Care, maintenance and sharpening

        These knives are made of high carbon steel and will rust if not cared for. Over time the blade will probably develop a light grey-brown patina. This is normal for carbon steel knives.

> After use wash in warm water with detergent and dry immediately. They are not dishwasher safe !

> Wipe the blade with a thin film of light machine oil or clear petroleum grease (e.g. Vaseline).

> Do not store in the sheath for long periods, especially wet. Chemicals used to tan leather can promote corrosion. If rust does form on the blade it can sometimes be removed with a green synthetic scouring pad. Alternatively use 320 grit or finer wet and dry paper.

> Occasionally apply beeswax-based polish, linseed oil or clear petroleum jelly (e.g. Vaseline) to timber handles.

> Touch up the edge on a fine stone after use or before going out hunting.

Use and misuse

        A knife is a cutting tool only. Please don't use it as a pry bar, screwdriver, or for attempting to cut through bones (use a bone saw instead!). It is not designed to be thrown. Poking it into the ground will dull the edge. Sharpen it only with an oil or water stone, never with a belt sander or bench grinder.

Sharpening

        My knives are intended to be sharpened using oil or water stones only. Please don't use a bench grinder or belt sander to sharpen them - if used carelessly such power tools can draw the temper of the steel ("burn the steel"), and at worst can introduce deep notches in the blade which can act as stress risers, leading to the possibility of blade failure.

        For sharpening I recommend a Norton IB8 aluminium oxide stone, 50mm x 200mm (2" x 8") in a suitable holder which is in turn fixed securely to a bench. This stone can be recognised by its grey and tan coloured sides. I have used quite a few different types of stone, and of them all the Norton IB8 has worked most consistently for me. I got the IB8 shown in the images below in 1979, although it should be mentioned I have re-flattened the surface a couple of times (BTW I own more than just one IB8).
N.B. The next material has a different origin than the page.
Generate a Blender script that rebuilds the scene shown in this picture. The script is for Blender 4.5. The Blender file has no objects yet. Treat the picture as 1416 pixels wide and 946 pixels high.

        Use a cutting fluid. I have used CRC 5-56, WD40, inox, light machine oil, honing oil, kerosene and even turpentine.



Sharpening 1

        I sharpen with the blade at an angle of between 20 and 25 degrees to the face of the stone. To get an idea of the correct angle use a drop saw to cut a wedge at your chosen angle and use that so you can see what the angle looks like. In the image above the wedge is 22.5 degrees.

       Some people sharpen at an angle significantly shallower than 20 degrees. Such acute angles give a very fine edge, which is initially very sharp - like a scalpel. However there is not much steel support behind such a fine edge and it is likely to get blunt quickly.



Sharpening 2

        I use long slow strokes on the stone, alternating in each direction. Start the sharpening stroke at the handle end of the blade and work towards the tip. This process has been likened to trying to cut a thin slice off the top of the stone. Use quite a lot of pressure but work slowly to enable you to be in control at all times.



Sharpening 3

        As I come up to the curve or belly of the blade I raise the handle slightly to maintain the correct sharpening angle as I sharpen the curve. This is hard to explain, and really has to be seen in action (check for videos on youtube).

        It can take some time to get the knife sharp, I suspect many people think it should only take a pass or two on the stone. When I am first putting on an edge it can take up to 15 minutes.



Sharpening 4

        With proper technique the fine side of the Norton IB8 stone will often get an edge "shaving-sharp", but not always. Even if the knife is not quite shaving sharp it will have good "working sharpness". To get a shaving-sharp edge I use a fine hard Arkansas stone or a Spyderco fine ceramic stone. I use less pressure with the fine stones compared to when using the IB8. A Spyderco stone is shown above.

        After sharpening I run the edge over a piece of pine. This helps to break off any fine wire feather-edge that may have formed during sharpening.

        It has to be stressed that sharpening is a skill that takes time and practice to develop. To recap - I recommend using a securely held Norton IB8 aluminium oxide stone with suitable cutting fluid, with long slow alternate strokes at an edge angle of between 20 and 25 degrees, finishing with a fine grade stone.

To get proficient at sharpening practice, practice, practice!